To be done: Give again, word for word, each line from the top of the listing through the line that holds "scene = bpy.context.scene".

+ + + + +

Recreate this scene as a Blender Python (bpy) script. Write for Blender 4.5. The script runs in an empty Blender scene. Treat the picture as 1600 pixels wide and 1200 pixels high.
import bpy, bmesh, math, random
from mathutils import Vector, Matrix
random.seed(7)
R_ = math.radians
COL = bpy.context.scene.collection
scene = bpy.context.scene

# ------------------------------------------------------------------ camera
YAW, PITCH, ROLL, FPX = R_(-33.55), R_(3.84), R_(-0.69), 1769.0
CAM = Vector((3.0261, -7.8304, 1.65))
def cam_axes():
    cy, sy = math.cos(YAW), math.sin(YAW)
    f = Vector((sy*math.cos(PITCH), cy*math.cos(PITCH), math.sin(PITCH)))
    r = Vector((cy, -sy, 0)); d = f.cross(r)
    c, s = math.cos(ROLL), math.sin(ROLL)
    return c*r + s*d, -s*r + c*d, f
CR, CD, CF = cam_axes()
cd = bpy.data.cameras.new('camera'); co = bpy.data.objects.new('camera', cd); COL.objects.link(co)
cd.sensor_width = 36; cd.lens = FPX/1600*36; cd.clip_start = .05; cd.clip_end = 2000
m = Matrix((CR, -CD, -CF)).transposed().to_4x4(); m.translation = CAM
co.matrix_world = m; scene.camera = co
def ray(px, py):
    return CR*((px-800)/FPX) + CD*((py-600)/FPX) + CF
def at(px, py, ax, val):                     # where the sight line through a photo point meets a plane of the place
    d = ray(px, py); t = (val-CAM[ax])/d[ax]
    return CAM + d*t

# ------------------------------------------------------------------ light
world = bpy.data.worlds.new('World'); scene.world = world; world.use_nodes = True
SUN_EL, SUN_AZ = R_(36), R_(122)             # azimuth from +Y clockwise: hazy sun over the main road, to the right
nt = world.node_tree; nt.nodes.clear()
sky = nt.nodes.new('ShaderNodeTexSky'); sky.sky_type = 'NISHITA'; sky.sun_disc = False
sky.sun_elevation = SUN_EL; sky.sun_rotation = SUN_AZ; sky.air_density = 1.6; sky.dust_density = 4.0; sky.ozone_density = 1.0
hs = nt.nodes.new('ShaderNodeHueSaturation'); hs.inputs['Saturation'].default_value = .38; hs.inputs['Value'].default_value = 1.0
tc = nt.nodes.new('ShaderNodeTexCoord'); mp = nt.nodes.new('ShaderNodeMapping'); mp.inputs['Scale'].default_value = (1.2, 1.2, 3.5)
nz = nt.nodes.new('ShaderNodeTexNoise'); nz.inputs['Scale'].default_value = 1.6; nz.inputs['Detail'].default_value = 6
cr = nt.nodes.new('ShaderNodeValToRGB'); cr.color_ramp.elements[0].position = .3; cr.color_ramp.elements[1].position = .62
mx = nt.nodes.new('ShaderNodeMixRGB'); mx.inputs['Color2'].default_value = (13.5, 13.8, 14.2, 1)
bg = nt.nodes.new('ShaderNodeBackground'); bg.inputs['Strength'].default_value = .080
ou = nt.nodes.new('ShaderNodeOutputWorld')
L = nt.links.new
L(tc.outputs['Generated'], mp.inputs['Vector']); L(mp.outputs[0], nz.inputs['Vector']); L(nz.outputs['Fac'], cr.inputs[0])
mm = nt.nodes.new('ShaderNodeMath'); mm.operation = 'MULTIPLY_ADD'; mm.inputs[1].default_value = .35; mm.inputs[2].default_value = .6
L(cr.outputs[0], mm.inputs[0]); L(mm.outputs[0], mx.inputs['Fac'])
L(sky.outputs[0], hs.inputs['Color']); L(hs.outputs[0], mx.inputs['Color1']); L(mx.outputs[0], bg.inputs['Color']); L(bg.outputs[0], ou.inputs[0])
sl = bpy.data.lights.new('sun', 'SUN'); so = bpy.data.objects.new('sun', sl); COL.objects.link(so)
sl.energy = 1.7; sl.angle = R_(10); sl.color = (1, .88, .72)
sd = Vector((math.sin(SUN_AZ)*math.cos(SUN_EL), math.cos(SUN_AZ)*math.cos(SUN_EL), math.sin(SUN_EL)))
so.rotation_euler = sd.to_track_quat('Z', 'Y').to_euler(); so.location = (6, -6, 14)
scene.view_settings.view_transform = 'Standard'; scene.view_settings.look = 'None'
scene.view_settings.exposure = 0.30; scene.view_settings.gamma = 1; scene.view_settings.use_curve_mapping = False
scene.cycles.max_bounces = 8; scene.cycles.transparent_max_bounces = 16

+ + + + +

Output of the task:
Recreate this scene as a Blender Python (bpy) script. Write for Blender 4.5. The script runs in an empty Blender scene. Treat the picture as 1600 pixels wide and 1200 pixels high.
import bpy, bmesh, math, random
from mathutils import Vector, Matrix
random.seed(7)
R_ = math.radians
COL = bpy.context.scene.collection
scene = bpy.context.scene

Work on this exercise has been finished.